Again unmentioned was that a total of $10,500 or five hundred dollars per month, had already been paid to Barbara while I was in prison. And that the walloping tax bite would further reduce the amount to less than half the total—or about twenty-two thousand dollars.

In addition, because there was no provision for accumulating it in my contract, I also lost the money ordinarily paid for unused leave time. Fortunately I still had my savings, from the earlier portion of the program.

According to newspapers, one of the major reasons for holding the board of inquiry was to determine whether I should receive my back pay. This was not true. Arrangements regarding payments had been made in my contract, and no one from the agency had indicated differently.

The papers didn’t stop at twisting the “facts” to make their case. In more than one instance, they manufactured them.

“The life of pilot Powers is important,” said an editorial in the Dallas Morning News , which I saw sometime later, “but so are the many lives which may have been lost as a result of his failure to follow orders.”

As far as I knew, no deaths had resulted from the U-2 incident.
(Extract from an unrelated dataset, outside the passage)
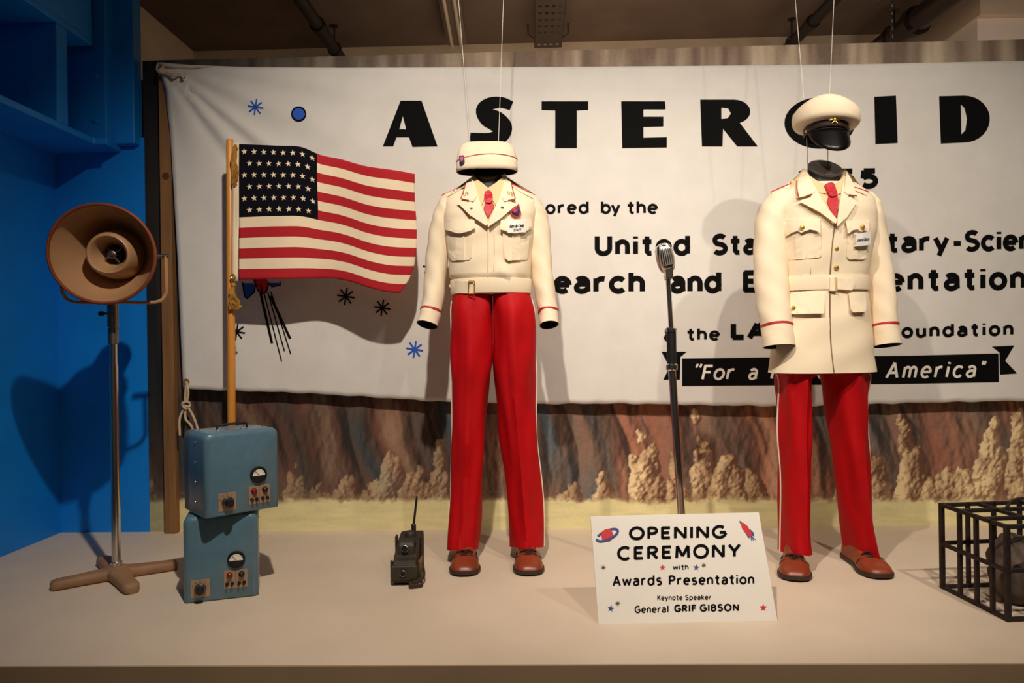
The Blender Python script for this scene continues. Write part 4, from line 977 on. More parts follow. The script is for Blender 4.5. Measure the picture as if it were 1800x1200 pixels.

“It has been reported,” the editorial continued, “that at least two U-2 pilots blew themselves and their planes up when they ran into trouble. These are the real U-2 heroes, and Powers should not be allowed to join them until he has given a good explanation of why he failed to do the same.”

This too was a complete lie. A number of pilots—including close personal friends—had lost their lives in U-2 crashes. But not one had involved the destruct device, which was carried only on missions over hostile territory. To this date—and over the years I have remained in contact with several people involved with the U-2—the destruct device, for all the publicity it has received, has never been used. Not once.